José Roberto Mendonça de Barros, O Estado de S.Paulo
Em meados de julho passado, o título de minha coluna foi “O mundo entre otimistas e pessimistas”.
Lá foi dito que o futuro depende, essencialmente, dos rumos da economia dos Estados Unidos, o maior e o único país rico a crescer bem neste ano. Existem dois pontos a considerar:
1) “A política agressiva e errática do presidente Trump vem elevando a incerteza e as tensões por causa das inúmeras disputas comerciais e dos atritos em regiões sensíveis, como no Oriente Médio. Entretanto, o conflito mais relevante segue sendo com a China, pois vai muito além do comércio…”
“… Essa disputa ainda vai muito longe e a recente decisão, na reunião do G-20 no Japão, de retomar as negociações sobre tarifas, tem de ser vista como apenas tática…”
2) “… No curto prazo, a pergunta dos bilhões é o que ocorrerá com a economia americana nos próximos meses. Nesse ponto, há uma clara disputa entre os analistas, que se dividem, como sempre, entre otimistas e pessimistas.
O primeiro grupo argumenta que o crescimento econômico ainda vai continuar robusto por mais algum tempo. Não existe nenhuma pressão inflacionária, o Fed deverá baixar os juros e o consumo continua a crescer.
Os pessimistas, entre os quais me incluo, veem uma reversão do ciclo e uma recessão bem próxima, provavelmente até o primeiro trimestre do próximo ano…”
Entretanto, as últimas semanas mostraram uma evolução que, a meu juízo, elevaram as chances dos pessimistas estarem com a razão.
Tudo começou com a decisão do Federal Reserve: embora a redução de 25 pontos na taxa de juros básica já fosse amplamente esperada pelo mercado, a declaração de Powell, de que se tratava de um ajuste pontual de meio de ciclo, caiu muito mal.
A divulgação da ata da reunião nesta semana, apenas mostrou a ampla divisão do colegiado do Fed.
Logo em seguida, no dia 1.º de agosto, veio uma inesperada decisão de Trump de colocar 10% de impostos de importação, a partir de 1.º de setembro, no remanescente dos produtos chineses importados pelos Estados Unidos e ainda não tarifados. Naturalmente, ficou ainda mais difícil qualquer tipo de acordo comercial no curto prazo. A postergação da incidência do imposto em alguns tipos de produtos, como telefones celulares, até o Natal não altera o efeito deletério da decisão presidencial.
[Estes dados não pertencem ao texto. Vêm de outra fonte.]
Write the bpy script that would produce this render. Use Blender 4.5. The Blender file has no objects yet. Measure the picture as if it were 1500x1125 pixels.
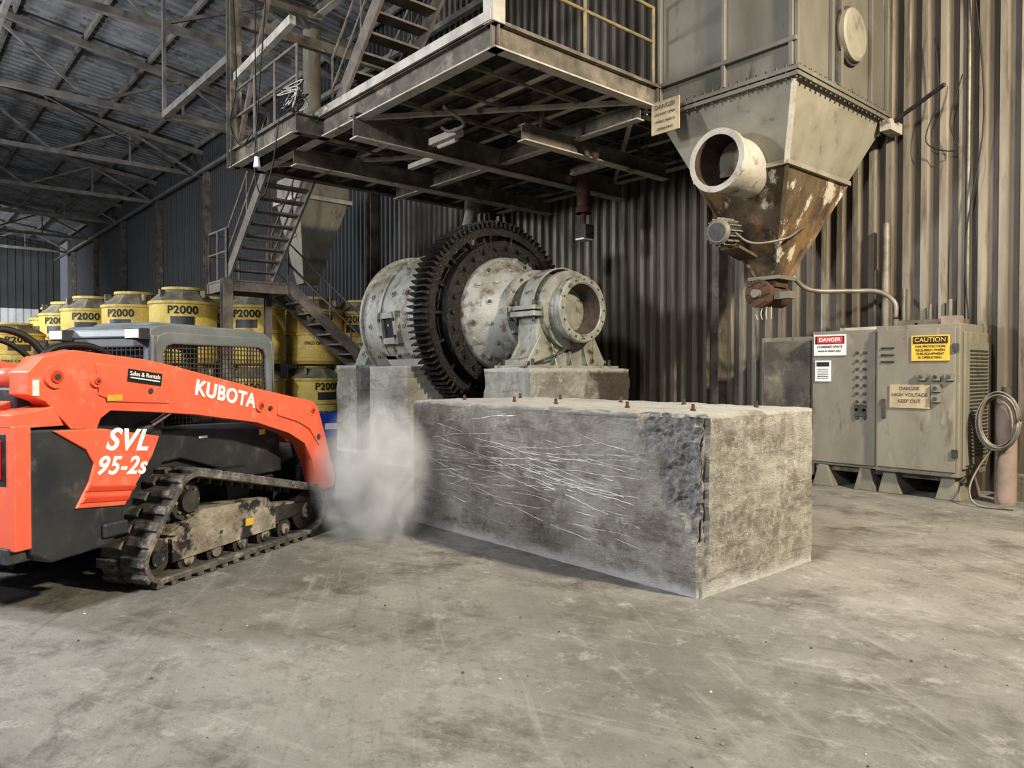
import bpy, bmesh, math, random
from mathutils import Vector, Matrix, noise
random.seed(7)
V=Vector
SC=bpy.context.scene
COL=SC.collection
# ------------------------------------------------------------------ materials
def nt(name):
    m=bpy.data.materials.new(name); m.use_nodes=True
    return m,m.node_tree.nodes,m.node_tree.links,m.node_tree.nodes['Principled BSDF']
def c4(c): return (c[0],c[1],c[2],1)
def mixc(N,L,fac,a,b):
    n=N.new('ShaderNodeMix'); n.data_type='RGBA'
    if isinstance(fac,(int,float)): n.inputs[0].default_value=fac
    else: L.new(fac,n.inputs[0])
    for i,x in ((6,a),(7,b)):
        if isinstance(x,tuple): n.inputs[i].default_value=c4(x)
        else: L.new(x,n.inputs[i])
    return n.outputs[2]
def ramp(N,L,src,a,b):
    r=N.new('ShaderNodeMapRange'); r.clamp=True
    L.new(src,r.inputs[0]); r.inputs[1].default_value=a; r.inputs[2].default_value=b
    return r.outputs[0]
def noi(N,L,co,scale,detail=6,rough=.6,dist=0):
    n=N.new('ShaderNodeTexNoise'); n.inputs['Scale'].default_value=scale
    n.inputs['Detail'].default_value=detail; n.inputs['Roughness'].default_value=rough
    n.inputs['Distortion'].default_value=dist
    L.new(co,n.inputs['Vector']); return n.outputs['Fac']
def coord(N,L,stretch=(1,1,1),off=(0,0,0)):
    t=N.new('ShaderNodeTexCoord'); m=N.new('ShaderNodeMapping')
    m.inputs['Scale'].default_value=stretch; m.inputs['Location'].default_value=off
    L.new(t.outputs['Object'],m.inputs['Vector']); return m.outputs[0]
def math_(N,L,op,a,b=None):
    n=N.new('ShaderNodeMath'); n.operation=op
    for i,x in enumerate((a,b)):
        if x is None: continue
        if isinstance(x,(int,float)): n.inputs[i].default_value=x
        else: L.new(x,n.inputs[i])
    return n.outputs[0]
def bumpn(N,L,P,h,strength,dist=.02):
    b=N.new('ShaderNodeBump'); b.inputs['Strength'].default_value=strength
    b.inputs['Distance'].default_value=dist
    L.new(h,b.inputs['Height']); L.new(b.outputs[0],P.inputs['Normal'])
def mat(name,c1,c2=None,scale=2.5,rough=.75,metal=0.,bump=.25,c3=None,s3=7,t3=(.55,.62),t2=(.38,.62),stretch=(1,1,1),bs=25,c4_=None,s4=3,t4=(.58,.64)):
    m,N,L,P=nt(name)
    co=coord(N,L,stretch)
    col=c1
    if c2: col=mixc(N,L,ramp(N,L,noi(N,L,co,scale),t2[0],t2[1]),c1,c2)
    if c3: col=mixc(N,L,ramp(N,L,noi(N,L,co,s3,8,.65),t3[0],t3[1]),col,c3)
    if c4_: col=mixc(N,L,ramp(N,L,noi(N,L,coord(N,L,stretch,(5,3,9)),s4,9,.7),t4[0],t4[1]),col,c4_)
    if isinstance(col,tuple): P.inputs['Base Color'].default_value=c4(col)
    else: L.new(col,P.inputs['Base Color'])
    P.inputs['Roughness'].default_value=rough; P.inputs['Metallic'].default_value=metal
    if bump: bumpn(N,L,P,noi(N,L,co,bs,4),bump)
    return m
ORANGE=mat('orange_paint',(.80,.165,.09),(.72,.14,.078),1.5,.42,0,.03,c3=(.50,.27,.19),s3=9,t3=(.56,.74))
ORANGE_D=mat('orange_dark',(.62,.075,.035),(.5,.06,.03),2,.4,0,.03)
BLACKP=mat('black_paint_dusty',(.022,.027,.035),(.045,.048,.052),2.5,.5,0,.05,c3=(.14,.135,.12),s3=5,t3=(.58,.82))
GREYP=mat('cab_grey_paint',(.17,.19,.20),(.12,.135,.145),3,.5,0,.05)
RUBBER=mat('track_rubber',(.05,.048,.045),(.14,.13,.115),6,.85,0,.4,c3=(.28,.26,.22),s3=10,t3=(.52,.68))
MUD=mat('mud_caked_steel',(.20,.18,.145),(.36,.33,.28),6,.95,0,.9,c3=(.03,.03,.035),s3=4,t3=(.50,.56))
DARKST=mat('dark_steel_and_gap',(.04,.04,.042),(.09,.08,.07),6,.6,.3,.3)
CHROME=mat('chrome_rod',(.7,.7,.7),None,1,.15,1,0)
GLASS=mat('dark_glass',(.015,.02,.022),None,1,.08,0,0)
WHITE=mat('white_lettering',(.88,.88,.86),None,1,.5,0,0)
BLACKT=mat('black_lettering_and_hole',(.01,.01,.01),None,1,.6,0,0)
CHALK=mat('chalky_scratch',(.62,.61,.58),(.42,.41,.38),14,.9,0,0)
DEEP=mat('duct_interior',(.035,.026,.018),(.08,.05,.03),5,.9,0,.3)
THROAT=mat('throat_interior',(.07,.055,.045),(.13,.10,.08),5,.7,0,.3)
RED=mat('red_lens',(.5,.01,.01),None,1,.25,0,0)
REDS=mat('red_sign',(.55,.03,.02),None,1,.5,0,0)
YELS=mat('yellow_sign',(.70,.44,.04),(.55,.36,.05),8,.6,0,.05)
TANS=mat('tan_sign',(.42,.34,.22),(.33,.27,.18),8,.7,0,.05)
WHS=mat('white_sign',(.75,.75,.72),(.6,.6,.57),8,.6,0,.05)
STEEL=mat('platform_steel',(.085,.074,.06),(.17,.148,.12),3,.8,.1,.35,c3=(.30,.265,.21),s3=2.2,t3=(.54,.7))
STEELL=mat('dusty_light_steel',(.32,.30,.26),(.45,.42,.375),3,.85,.0,.3,c3=(.12,.10,.08),s3=4,t3=(.57,.68))
STAIRM=mat('stair_steel',(.12,.105,.09),(.19,.165,.14),4,.8,.1,.3)
RAILY=mat('worn_yellow_rail',(.25,.19,.08),(.14,.12,.09),4,.7,0,.2)
DRUMM=mat('mill_shell_paint',(.33,.33,.295),(.225,.22,.19),2.0,.5,.1,.5,c3=(.10,.065,.038),s3=3.5,t3=(.52,.66),c4_=(.45,.45,.41),s4=8,t4=(.58,.75))
GEARM=mat('greased_gear',(.004,.0038,.0035),(.012,.0095,.0075),8,.22,.0,1.0,c3=(.04,.028,.018),s3=14,t3=(.66,.76),bs=30)
BEARM=mat('bearing_casting',(.33,.33,.295),(.22,.22,.19),4,.5,.2,.3,c3=(.08,.05,.028),s3=5,t3=(.55,.66))
RUST=mat('rusty_pipe',(.12,.062,.035),(.07,.04,.025),8,.85,.1,.5)
COLLG=mat('collector_grey_paint',(.175,.165,.14),(.13,.12,.10),1.2,.6,.1,.1,c3=(.26,.24,.195),s3=3,t3=(.6,.75),stretch=(1,1,.4),c4_=(.07,.055,.04),s4=5,t4=(.60,.72))
COLLL=mat('collector_hopper_paint',(.29,.275,.225),(.225,.21,.165),2,.55,.1,.15,c3=(.15,.11,.07),s3=4,t3=(.6,.72))
RUSTH=mat('rusted_hopper',(.13,.095,.06),(.065,.047,.03),2.6,.85,.1,.6,c3=(.20,.13,.065),s3=2.2,t3=(.50,.62),stretch=(1,1,.6),c4_=(.50,.46,.37),s4=2.6,t4=(.56,.61))
CABG=mat('cabinet_grey',(.225,.21,.165),(.165,.15,.118),2,.6,.1,.08,c3=(.30,.28,.22),s3=4,t3=(.56,.72),stretch=(1,1,.35),c4_=(.09,.072,.05),s4=4,t4=(.57,.70))
YBIN=mat('yellow_bin',(.60,.45,.11),(.45,.335,.09),3,.6,0,.15,c3=(.64,.56,.30),s3=5,t3=(.55,.7))
GBIN=mat('bin_lid_grey',(.13,.12,.095),(.26,.23,.16),4,.7,0,.2)
BLUE=mat('blue_plastic',(.02,.09,.45),(.015,.06,.3),4,.5,0,.05)
ROOFM=mat('roof_deck',(.22,.225,.235),(.15,.153,.16),1.2,.7,.2,.1,c3=(.09,.09,.09),s3=2)
TRUSSM=mat('truss_steel',(.20,.19,.175),(.13,.12,.11),3,.8,.1,.2)
TANKM=mat('pink_primer_tank',(.27,.205,.17),(.20,.155,.13),5,.6,0,.1)
CABLE=mat('cable_black',(.015,.015,.015),None,1,.6,0,0)
CONDUIT=mat('conduit',(.22,.20,.17),(.14,.125,.10),5,.5,.3,.1)
PALE=mat('pale_far_cladding',(.65,.66,.66),(.45,.46,.46),.3,.8,0,0)
DKCLAD=mat('dark_far_cladding',(.07,.072,.075),(.05,.05,.052),.3,.8,0,0)
def wallmat():
    m,N,L,P=nt('corrugated_wall_cladding')
    co=coord(N,L,(1,1,.10)); co2=coord(N,L)
    a=mixc(N,L,ramp(N,L,noi(N,L,co,2.2,8,.65),.38,.66),(.13,.112,.088),(.28,.252,.205))
    a=mixc(N,L,ramp(N,L,noi(N,L,co,8,8,.7),.52,.70),a,(.05,.038,.027))
    a=mixc(N,L,ramp(N,L,noi(N,L,coord(N,L,(1,1,.05),(7,0,3)),5,6,.7),.60,.70),a,(.38,.35,.29))
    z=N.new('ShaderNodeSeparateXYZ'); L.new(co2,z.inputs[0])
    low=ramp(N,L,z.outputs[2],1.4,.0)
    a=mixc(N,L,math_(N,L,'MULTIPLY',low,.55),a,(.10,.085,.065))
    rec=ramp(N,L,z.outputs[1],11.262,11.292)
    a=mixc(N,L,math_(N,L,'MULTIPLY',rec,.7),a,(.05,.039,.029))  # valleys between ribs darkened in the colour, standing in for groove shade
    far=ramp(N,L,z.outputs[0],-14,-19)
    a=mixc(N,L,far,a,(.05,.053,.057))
    L.new(a,P.inputs['Base Color']); P.inputs['Roughness'].default_value=.55; P.inputs['Metallic'].default_value=.15
    bumpn(N,L,P,noi(N,L,co2,6,4),.15)
    return m
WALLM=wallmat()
def floormat():
    m,N,L,P=nt('dusty_concrete_floor')
    co=coord(N,L)
    a=mixc(N,L,ramp(N,L,noi(N,L,co,.45,9,.65,.3),.38,.62),(.175,.168,.153),(.315,.306,.283))
    a=mixc(N,L,ramp(N,L,noi(N,L,co,1.7,12,.75,.2),.49,.65),a,(.125,.116,.10))
    a=mixc(N,L,ramp(N,L,noi(N,L,co,3.7,12,.8,.1),.54,.68),a,(.42,.41,.385))
    a=mixc(N,L,ramp(N,L,noi(N,L,co,22,8,.8),.55,.70),a,(.115,.107,.094))
    a=mixc(N,L,ramp(N,L,noi(N,L,coord(N,L,(1,1,1),(3,8,1)),45,8,.8),.60,.70),a,(.50,.49,.46))
    for ang,sc,off in ((.55,1.6,(0,0,0)),(-.35,1.3,(6,2,0))):
        r=N.new('ShaderNodeVectorRotate'); r.rotation_type='Z_AXIS'; r.inputs['Angle'].default_value=ang; L.new(co,r.inputs['Vector'])
        mp=N.new('ShaderNodeMapping'); mp.inputs['Scale'].default_value=(.3,3.4,1); mp.inputs['Location'].default_value=off; L.new(r.outputs[0],mp.inputs['Vector'])
        n=noi(N,L,mp.outputs[0],sc,9,.78,.15)
        a=mixc(N,L,math_(N,L,'MULTIPLY',ramp(N,L,n,.56,.68),.45),a,(.44,.43,.40))
        a=mixc(N,L,math_(N,L,'MULTIPLY',ramp(N,L,n,.44,.34),.45),a,(.11,.10,.088))
    v=N.new('ShaderNodeTexVoronoi'); v.feature='DISTANCE_TO_EDGE'; v.inputs['Scale'].default_value=.28
    n3=N.new('ShaderNodeTexNoise'); n3.inputs['Scale'].default_value=1.3; n3.inputs['Detail'].default_value=6
    L.new(co,n3.inputs['Vector'])
    mx=N.new('ShaderNodeMix'); mx.data_type='VECTOR'; mx.inputs[0].default_value=.25
    L.new(co,mx.inputs[4]); L.new(n3.outputs['Color'],mx.inputs[5]); L.new(mx.outputs[1],v.inputs['Vector'])
    cr=ramp(N,L,v.outputs['Distance'],.003,.0)
    a=mixc(N,L,math_(N,L,'MULTIPLY',cr,.3),a,(.10,.09,.08))
    L.new(a,P.inputs['Base Color']); P.inputs['Roughness'].default_value=.8
    h=math_(N,L,'ADD',noi(N,L,co,7,12,.8),math_(N,L,'MULTIPLY',noi(N,L,co,60,4,.7),.4))
    bumpn(N,L,P,h,.8,.04)
    return m
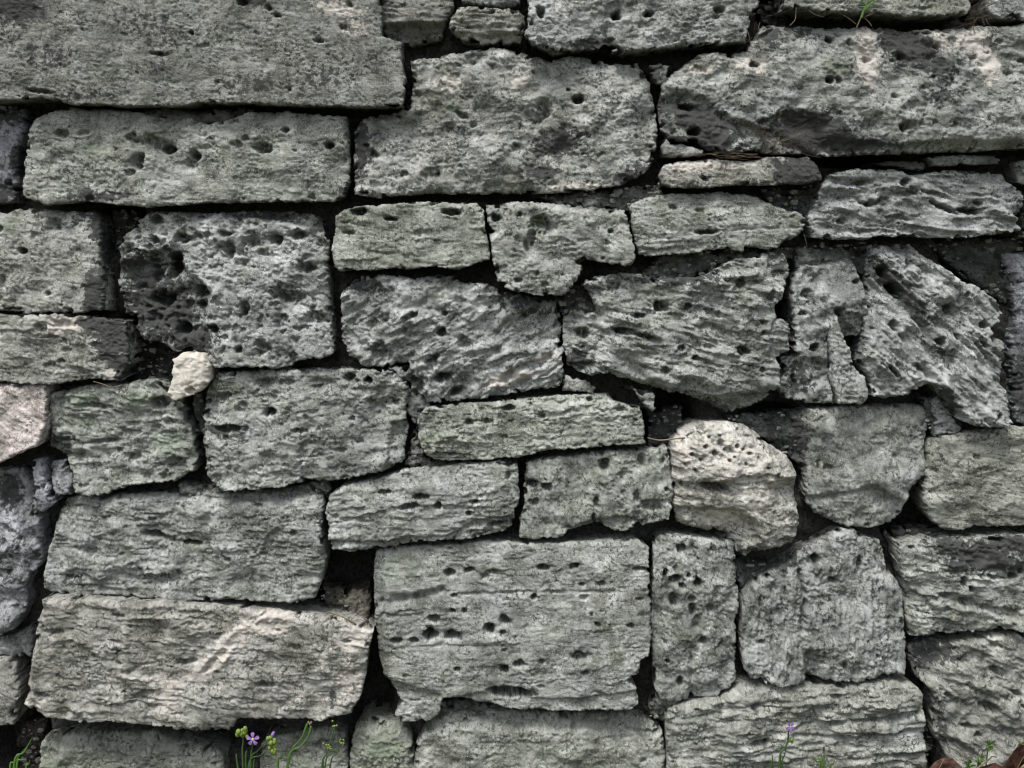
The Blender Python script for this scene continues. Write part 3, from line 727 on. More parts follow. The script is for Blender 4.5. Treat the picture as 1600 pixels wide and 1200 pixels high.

Acentuou-se a inversão da curva de juros, com a ampliação do spread negativo, especialmente, entre o papel de 3 meses e o de 10 anos, que chegou a 0,40%. A maioria dos participantes de mercado leva muito a sério a percepção de que no passado, toda vez que isso ocorreu, sucedeu uma recessão nos meses subsequentes.
Com tudo isso, os mercados sentiram muito e no dia 5 de agosto, a Bolsa de Nova York caiu quase 3%.
Acentuou-se a busca por ativos seguros como o ouro, que passou de US$ 1.500,00, franco suíço, iene e, especialmente, a compra de papéis de baixo risco, mesmo com taxas de juros negativas. É extraordinário que se estime que mais de US$ 16 trilhões estejam nessa situação. Em outras palavras, muita gente prefere pagar um preço para não perder mais dinheiro em caso de uma crise.
E ela não tardou com a piora na situação política em Hong Kong, que se tornou aguda quando, no dia 13 de agosto, manifestantes fecharam o aeroporto da cidade, o que levantou o receio de uma intervenção chinesa. A derrocada de Macri, na Argentina, foi também um pequeno choque.
Finalmente, temos uma piora acentuada na percepção do consumidor e na produção industrial nos Estados Unidos, com o indicador PMI não mais sinalizando crescimento.
Por um momento, um quase pânico tomou conta dos mercados globais.
Embora os otimistas acenem com um bom desempenho do consumo e com a possibilidade de ação do Fed, o discurso de Powell em Jackson Hole não trouxe promessas de redução acentuada de juros, como queria o mercado. Ao contrário, chamou a atenção para os efeitos deletérios da guerra comercial.
Parece-me inequívoco que o mundo está mais para os pessimistas, infelizmente.
* Economista e sócio da MB Associados.